### Goal of the exercise
Among the entries below, find the line with "Write the USD", then quote it and each following line up to and including the line with "import manifold3d as m3", and nothing else.

### Records with scene code
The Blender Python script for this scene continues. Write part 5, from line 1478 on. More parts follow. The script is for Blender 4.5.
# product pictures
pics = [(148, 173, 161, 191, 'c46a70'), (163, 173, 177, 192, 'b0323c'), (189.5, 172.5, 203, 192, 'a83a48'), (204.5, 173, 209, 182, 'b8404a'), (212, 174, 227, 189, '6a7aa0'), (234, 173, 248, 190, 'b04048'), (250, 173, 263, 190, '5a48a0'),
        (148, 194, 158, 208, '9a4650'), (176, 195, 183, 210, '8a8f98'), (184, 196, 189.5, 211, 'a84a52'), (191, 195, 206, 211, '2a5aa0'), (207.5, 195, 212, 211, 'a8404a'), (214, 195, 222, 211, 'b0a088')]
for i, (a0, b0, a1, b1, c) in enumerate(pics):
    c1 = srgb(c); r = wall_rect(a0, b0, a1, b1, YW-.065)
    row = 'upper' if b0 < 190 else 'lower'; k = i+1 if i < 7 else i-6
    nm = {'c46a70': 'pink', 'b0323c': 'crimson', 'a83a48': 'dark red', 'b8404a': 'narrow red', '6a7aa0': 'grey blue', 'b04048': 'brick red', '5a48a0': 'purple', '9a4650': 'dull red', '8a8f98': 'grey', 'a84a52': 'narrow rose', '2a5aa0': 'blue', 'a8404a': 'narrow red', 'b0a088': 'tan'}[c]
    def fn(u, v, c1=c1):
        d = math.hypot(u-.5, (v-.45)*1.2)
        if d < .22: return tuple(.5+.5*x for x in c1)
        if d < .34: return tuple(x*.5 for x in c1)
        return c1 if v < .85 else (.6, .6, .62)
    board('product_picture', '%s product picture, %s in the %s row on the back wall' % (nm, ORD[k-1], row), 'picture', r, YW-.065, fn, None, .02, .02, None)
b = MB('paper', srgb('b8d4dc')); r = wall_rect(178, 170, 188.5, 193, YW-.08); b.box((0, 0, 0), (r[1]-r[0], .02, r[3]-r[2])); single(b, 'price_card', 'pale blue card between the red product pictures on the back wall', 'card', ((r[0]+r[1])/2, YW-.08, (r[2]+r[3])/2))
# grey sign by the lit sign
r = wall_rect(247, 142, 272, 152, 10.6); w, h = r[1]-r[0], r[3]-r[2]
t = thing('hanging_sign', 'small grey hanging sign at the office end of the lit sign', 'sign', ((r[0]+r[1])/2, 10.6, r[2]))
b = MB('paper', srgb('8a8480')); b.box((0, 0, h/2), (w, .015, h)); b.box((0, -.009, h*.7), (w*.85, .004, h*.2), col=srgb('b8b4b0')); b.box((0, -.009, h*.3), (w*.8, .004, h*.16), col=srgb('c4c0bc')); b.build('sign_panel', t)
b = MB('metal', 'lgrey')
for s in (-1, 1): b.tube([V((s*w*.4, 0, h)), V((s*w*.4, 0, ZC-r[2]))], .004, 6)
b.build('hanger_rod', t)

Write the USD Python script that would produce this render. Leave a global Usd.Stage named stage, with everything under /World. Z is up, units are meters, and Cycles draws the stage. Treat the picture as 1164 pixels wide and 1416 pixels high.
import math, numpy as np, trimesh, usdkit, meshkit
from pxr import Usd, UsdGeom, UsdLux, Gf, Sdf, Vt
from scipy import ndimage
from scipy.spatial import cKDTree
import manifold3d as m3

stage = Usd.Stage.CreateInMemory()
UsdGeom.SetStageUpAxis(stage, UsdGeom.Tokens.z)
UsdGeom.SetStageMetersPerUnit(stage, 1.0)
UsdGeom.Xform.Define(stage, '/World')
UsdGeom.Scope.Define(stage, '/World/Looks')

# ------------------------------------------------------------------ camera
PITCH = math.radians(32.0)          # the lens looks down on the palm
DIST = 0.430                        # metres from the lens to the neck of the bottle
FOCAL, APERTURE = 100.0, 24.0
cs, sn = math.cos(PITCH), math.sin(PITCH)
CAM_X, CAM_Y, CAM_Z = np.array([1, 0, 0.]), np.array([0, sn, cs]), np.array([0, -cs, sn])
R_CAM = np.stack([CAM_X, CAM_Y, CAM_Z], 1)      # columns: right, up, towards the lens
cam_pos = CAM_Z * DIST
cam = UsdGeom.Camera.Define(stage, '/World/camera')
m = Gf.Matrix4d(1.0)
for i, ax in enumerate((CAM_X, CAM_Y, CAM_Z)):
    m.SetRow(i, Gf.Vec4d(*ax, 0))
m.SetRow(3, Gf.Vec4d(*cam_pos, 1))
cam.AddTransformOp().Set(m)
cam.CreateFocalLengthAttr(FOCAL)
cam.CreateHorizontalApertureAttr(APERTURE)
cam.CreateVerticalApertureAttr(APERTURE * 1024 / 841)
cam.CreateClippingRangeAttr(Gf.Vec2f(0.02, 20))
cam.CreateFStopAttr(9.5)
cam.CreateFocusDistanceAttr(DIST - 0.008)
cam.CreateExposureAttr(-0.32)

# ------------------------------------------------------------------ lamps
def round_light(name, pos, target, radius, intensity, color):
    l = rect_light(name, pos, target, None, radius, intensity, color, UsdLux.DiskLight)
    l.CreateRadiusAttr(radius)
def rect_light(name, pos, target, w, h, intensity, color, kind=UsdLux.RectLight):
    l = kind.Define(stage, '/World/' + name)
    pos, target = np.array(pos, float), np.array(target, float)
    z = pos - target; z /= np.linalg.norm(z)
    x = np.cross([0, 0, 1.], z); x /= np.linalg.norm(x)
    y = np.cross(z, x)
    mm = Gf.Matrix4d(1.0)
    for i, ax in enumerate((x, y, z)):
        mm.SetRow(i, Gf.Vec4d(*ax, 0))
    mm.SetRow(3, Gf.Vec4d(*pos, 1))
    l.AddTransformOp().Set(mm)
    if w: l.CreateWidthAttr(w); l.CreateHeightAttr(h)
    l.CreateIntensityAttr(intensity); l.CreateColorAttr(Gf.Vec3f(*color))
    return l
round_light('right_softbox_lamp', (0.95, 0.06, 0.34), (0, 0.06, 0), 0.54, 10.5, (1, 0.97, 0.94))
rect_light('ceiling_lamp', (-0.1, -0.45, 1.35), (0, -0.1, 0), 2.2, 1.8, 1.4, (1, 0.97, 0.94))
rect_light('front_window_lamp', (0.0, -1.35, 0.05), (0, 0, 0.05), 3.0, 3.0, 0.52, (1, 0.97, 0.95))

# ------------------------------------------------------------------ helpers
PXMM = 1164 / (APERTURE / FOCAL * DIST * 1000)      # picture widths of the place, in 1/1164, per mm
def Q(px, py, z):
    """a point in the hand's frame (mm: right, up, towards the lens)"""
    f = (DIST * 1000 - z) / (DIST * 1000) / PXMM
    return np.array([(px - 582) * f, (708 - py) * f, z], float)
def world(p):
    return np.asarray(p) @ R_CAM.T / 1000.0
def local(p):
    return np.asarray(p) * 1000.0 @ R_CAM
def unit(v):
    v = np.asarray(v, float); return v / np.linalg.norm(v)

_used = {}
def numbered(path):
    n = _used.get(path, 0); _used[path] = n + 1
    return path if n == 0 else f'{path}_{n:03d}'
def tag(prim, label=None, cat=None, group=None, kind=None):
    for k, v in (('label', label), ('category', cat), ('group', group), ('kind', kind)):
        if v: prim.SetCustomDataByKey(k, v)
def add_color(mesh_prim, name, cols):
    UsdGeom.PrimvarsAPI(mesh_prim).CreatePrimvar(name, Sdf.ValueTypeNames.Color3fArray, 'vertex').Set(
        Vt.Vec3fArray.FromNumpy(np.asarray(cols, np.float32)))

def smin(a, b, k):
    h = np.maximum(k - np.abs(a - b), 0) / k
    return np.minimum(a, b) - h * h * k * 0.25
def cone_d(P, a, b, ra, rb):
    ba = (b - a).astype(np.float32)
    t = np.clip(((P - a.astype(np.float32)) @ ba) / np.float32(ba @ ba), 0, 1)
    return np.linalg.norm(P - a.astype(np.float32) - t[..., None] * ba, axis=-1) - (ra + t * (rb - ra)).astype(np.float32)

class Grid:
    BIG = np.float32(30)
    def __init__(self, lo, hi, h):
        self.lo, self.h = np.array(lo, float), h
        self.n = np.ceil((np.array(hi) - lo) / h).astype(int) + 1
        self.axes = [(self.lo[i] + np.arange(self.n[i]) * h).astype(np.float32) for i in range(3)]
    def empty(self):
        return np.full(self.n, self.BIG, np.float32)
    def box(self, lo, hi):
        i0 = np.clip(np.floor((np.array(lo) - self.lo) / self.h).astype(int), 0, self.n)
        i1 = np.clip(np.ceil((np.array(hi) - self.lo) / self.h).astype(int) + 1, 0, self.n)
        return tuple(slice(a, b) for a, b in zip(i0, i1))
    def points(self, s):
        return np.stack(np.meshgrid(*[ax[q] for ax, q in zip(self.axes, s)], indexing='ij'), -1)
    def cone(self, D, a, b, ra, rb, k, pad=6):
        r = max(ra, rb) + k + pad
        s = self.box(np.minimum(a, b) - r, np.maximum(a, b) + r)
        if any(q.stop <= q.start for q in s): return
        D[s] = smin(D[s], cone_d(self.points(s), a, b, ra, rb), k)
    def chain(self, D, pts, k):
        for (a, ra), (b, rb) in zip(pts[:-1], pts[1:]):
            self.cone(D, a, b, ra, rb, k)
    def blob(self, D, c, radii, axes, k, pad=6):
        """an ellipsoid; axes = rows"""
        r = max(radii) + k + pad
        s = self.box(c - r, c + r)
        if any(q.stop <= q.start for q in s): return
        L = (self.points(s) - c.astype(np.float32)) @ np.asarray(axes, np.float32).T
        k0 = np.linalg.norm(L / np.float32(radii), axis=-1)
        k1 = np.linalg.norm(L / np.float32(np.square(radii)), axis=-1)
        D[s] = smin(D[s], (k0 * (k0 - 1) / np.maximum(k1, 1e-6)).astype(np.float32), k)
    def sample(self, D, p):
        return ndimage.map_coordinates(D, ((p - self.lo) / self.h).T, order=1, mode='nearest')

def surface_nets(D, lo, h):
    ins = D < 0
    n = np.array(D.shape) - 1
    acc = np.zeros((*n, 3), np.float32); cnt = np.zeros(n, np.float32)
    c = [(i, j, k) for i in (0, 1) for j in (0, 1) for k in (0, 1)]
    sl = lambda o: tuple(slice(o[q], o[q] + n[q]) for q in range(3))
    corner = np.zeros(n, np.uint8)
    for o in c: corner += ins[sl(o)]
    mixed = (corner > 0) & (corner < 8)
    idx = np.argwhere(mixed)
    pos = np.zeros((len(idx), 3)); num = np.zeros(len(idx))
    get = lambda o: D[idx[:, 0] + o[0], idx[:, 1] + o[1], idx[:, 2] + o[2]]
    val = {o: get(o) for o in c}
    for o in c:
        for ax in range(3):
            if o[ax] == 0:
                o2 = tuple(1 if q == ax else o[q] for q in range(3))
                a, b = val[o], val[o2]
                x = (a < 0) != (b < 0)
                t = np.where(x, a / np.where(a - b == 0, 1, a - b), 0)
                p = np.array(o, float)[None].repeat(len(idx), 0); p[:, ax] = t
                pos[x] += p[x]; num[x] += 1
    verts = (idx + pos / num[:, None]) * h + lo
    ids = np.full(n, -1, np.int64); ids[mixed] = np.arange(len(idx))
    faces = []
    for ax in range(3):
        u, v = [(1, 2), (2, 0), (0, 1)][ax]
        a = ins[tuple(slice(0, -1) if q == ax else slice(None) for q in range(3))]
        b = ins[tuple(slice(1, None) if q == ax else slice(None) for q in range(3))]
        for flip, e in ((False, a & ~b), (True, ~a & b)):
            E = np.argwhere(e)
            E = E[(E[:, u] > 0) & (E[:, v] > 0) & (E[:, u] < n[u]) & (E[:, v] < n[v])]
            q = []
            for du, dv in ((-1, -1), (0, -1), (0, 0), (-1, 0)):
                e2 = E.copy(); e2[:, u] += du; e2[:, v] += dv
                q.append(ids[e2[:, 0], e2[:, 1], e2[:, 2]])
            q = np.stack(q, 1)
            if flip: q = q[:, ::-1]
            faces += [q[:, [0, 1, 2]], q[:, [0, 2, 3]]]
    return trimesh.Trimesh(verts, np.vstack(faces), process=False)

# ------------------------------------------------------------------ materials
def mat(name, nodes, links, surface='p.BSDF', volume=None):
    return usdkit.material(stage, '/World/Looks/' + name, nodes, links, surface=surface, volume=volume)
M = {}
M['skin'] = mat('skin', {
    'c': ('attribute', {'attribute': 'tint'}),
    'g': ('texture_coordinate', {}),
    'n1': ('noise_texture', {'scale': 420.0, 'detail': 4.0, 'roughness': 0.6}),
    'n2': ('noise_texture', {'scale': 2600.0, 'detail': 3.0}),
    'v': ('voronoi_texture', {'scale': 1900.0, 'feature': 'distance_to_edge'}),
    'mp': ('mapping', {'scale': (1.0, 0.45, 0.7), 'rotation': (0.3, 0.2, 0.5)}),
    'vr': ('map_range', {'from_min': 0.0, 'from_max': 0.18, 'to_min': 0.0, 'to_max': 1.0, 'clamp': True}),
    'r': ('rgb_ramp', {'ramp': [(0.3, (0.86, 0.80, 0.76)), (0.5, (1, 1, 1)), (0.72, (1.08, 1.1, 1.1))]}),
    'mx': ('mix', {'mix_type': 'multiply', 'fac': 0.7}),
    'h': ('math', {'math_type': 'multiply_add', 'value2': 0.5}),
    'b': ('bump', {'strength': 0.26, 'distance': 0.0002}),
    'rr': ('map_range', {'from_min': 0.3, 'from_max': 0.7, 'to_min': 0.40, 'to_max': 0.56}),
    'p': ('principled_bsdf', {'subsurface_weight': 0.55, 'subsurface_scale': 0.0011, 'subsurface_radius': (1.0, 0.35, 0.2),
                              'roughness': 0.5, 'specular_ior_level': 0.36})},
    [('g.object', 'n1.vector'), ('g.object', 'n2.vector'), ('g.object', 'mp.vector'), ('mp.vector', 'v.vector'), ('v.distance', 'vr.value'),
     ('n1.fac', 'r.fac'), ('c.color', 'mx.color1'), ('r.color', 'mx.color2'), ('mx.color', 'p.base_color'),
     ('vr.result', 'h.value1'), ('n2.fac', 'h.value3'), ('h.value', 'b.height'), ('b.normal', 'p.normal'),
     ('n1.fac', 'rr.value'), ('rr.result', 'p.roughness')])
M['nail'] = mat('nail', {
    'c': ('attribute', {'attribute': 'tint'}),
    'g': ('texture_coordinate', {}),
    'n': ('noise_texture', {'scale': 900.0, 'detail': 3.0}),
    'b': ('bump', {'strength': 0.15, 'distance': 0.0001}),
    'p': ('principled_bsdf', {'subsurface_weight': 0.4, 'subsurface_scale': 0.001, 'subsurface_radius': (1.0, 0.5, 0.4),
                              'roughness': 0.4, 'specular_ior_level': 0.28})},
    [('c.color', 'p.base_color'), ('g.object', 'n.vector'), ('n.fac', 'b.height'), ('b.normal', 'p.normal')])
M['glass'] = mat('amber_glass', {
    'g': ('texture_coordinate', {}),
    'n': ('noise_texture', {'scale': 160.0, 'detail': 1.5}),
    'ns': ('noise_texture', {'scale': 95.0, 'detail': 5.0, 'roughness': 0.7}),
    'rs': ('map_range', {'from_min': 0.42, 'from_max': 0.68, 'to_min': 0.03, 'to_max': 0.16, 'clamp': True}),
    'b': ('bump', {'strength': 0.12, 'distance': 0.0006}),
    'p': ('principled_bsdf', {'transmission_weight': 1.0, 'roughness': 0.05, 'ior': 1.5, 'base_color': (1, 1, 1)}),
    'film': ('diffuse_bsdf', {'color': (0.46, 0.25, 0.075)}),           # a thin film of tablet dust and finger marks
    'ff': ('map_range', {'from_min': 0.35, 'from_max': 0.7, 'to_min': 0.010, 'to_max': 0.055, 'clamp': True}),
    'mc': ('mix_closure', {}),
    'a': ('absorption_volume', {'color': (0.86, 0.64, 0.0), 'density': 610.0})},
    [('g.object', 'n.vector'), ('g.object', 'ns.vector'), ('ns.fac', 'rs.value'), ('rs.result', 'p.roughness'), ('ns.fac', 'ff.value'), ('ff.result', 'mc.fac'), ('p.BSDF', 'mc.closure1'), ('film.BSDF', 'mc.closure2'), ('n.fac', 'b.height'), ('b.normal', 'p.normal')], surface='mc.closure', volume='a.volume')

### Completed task
Write the USD Python script that would produce this render. Leave a global Usd.Stage named stage, with everything under /World. Z is up, units are meters, and Cycles draws the stage. Treat the picture as 1164 pixels wide and 1416 pixels high.
import math, numpy as np, trimesh, usdkit, meshkit
from pxr import Usd, UsdGeom, UsdLux, Gf, Sdf, Vt
from scipy import ndimage
from scipy.spatial import cKDTree
import manifold3d as m3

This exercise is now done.